Every time my 2005 Sienna sat around for a few days, it wouldn't start, and I'd need to jump it. I used a multimeter to test the battery (both off and running). That was my very basic mistake. This video here is what I watched: https://youtu.be/COJr7OB23Hw

So, thinking that the battery was totally fine, I then went on looking for a parasitic drain. The van would begin at about 1000 mA (1 amp) and then quickly drop and stay at 200-250 mA. I thought, "Oh, this is bad, because the recommendation is no more than 50 mA." So I discovered that after pulling the ECU-B fuse, it would drop to zero. Apparently, the ECU-B fuse is what is pulled when Toyotas are sitting in storage for long periods (like, before they go to the lot, etc). I drove the van again, and then it sat in the driveway for about 24 hours.

Then... IT WOULDN'T START AGAIN.

So I was scratching my head, thinking it could be starter solenoid contacts. My thinking was that the battery tried to send the voltage to the solenoid on the starter, but the contacts were too worn or dirty to send/receive enough voltage.

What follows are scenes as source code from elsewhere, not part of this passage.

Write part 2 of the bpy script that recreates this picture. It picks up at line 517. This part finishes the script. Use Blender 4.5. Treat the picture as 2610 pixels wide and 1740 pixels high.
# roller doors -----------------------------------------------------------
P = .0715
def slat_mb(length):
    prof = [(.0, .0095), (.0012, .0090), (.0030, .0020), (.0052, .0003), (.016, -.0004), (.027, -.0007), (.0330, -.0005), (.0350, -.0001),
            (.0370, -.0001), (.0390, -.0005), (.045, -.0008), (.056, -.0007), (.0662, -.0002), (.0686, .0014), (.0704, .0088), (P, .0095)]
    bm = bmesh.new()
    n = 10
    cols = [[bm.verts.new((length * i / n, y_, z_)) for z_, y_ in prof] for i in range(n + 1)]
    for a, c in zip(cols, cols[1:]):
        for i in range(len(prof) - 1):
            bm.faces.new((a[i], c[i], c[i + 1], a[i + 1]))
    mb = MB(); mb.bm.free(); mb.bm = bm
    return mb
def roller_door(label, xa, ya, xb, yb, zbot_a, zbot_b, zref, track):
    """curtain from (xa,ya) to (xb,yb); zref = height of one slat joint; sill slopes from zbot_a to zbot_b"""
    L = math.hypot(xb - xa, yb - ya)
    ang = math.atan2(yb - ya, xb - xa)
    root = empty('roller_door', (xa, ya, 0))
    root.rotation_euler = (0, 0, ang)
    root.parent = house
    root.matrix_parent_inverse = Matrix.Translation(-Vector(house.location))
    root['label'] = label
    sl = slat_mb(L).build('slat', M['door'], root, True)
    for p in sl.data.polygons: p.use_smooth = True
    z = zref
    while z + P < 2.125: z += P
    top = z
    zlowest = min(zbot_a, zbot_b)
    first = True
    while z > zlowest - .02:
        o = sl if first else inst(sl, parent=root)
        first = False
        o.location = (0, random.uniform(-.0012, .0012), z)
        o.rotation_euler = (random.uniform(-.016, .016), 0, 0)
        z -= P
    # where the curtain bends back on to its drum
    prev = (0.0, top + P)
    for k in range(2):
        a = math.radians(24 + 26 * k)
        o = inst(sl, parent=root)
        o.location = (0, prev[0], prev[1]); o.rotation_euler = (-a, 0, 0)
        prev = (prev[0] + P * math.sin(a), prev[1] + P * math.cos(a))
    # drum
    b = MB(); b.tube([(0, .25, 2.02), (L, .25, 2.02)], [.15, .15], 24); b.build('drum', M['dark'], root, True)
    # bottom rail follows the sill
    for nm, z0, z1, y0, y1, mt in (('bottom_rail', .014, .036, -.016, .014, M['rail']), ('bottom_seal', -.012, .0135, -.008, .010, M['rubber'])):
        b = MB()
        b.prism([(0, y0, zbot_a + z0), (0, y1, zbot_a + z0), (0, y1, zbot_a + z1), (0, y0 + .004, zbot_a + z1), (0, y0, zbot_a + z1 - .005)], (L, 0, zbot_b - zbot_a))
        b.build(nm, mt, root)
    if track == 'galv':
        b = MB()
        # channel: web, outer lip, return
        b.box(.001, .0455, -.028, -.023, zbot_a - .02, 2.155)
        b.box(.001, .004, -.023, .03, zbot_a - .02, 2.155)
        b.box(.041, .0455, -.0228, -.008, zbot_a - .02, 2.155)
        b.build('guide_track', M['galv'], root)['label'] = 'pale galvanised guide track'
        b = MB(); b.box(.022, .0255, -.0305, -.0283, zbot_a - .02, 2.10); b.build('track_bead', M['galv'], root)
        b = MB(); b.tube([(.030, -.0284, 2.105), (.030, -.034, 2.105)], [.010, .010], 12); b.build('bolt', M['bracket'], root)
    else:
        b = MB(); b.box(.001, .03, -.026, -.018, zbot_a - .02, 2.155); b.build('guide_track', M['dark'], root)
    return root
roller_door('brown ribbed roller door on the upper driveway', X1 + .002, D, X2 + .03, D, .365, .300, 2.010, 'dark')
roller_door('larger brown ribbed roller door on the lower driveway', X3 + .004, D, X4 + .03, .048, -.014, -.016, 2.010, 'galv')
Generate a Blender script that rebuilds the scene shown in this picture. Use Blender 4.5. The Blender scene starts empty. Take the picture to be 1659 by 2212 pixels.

So the battery needed to be at 100% in order to give enough power. If the battery was at anything less than that, then it's not enough to turn over the engine.

But I was wayyyyyyyyyy overthinking things. My dad insisted that I just take the battery out of the van and get them to do a load test on it (it's free). I insisted that the battery is fine since I checked it with a multimeter.

But in order to properly test batteries, they *need* to be tested with a LOAD TESTER. A load tester puts a load on the battery (separate from the car... you're disconnecting it from your car), and tests it that way. Otherwise, stuff like the alternator and whatnot is going to interfere with multimeter test, making up for what the battery is not able to do.

Well... the test at Canadian Tire showed that the CCA (cold cranks) on the battery were almost HALF what they were supposed to be. Guess what? The battery was also from 2008 (9 year old battery, lol). I replaced the battery, and popped back in that ECU-B fuse, and everything works as good as new. No more starting issues. And I still don't drive the van much (I'm at home with kids, so I sometimes I only use it once or twice a week).